Wine Security: How To Protect Your Wine

The first step to happiness, as we all know, is accruing a wide and varied collection of wine. But once you have all that wine? How are you going to protect it? What the lying news media won’t tell you is that there are anywhere between 10 and 1,000 bandits, ruffians, and ne’er do wells on your street every night looking for delicious vintages to steal. If you’re not willing to guard your wine with your life, you might as well put it out on the curb and relinquish all claim to it. But how are you going to go about securing your stash? Wine security is no joke, but we’re here to help.

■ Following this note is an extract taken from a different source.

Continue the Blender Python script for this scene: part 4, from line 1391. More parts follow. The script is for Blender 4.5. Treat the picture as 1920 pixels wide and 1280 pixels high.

Wine Security Essentials: Hire 20 Armed Guards

MINIMUM. The more guys you have watching your delicious whites, decadent reds, and playful rosés, the less likely it is that a prowler thirsty for vino will be able to access your stash. Cameras can be avoided, security systems can be hacked, but 20 loyal guys with lethal weaponry will never let you down. Be sure to keep them from flipping on you by sharing your wine with them. Invite them to your picnics and barbeques. Let them know that they are part of the family.

Poison Your Wine.

Starting now, inoculate yourself to an odorless, flavorless poison of your choice by adding a low dose to every meal you eat. Once you accrue a tolerance, spike your wines so that any wannabe thief will be killed the instant they take a sip. Be sure to inoculate your friends, family, armed guards, and whoever else you might want to share wine with or your life could suddenly become incredibly tragic.

The Latest in Wine Security: Mouse Trap

If somehow the wine crazed burglar gets past your 20 loyal protectors and your poisoned goods, then treat them to the final boss of wine security: A human sized mouse trap. While the snap of the trap will likely destroy the bottle of wine that you leave as bait, one lost bottle is better than 10 stolen ones. Mesmerized by the idea that their criminal enterprise is about to pay off, your would be wine thief will jump at the bait  bottle- And then be trapped between a plywood base and a steel wire. Works every time!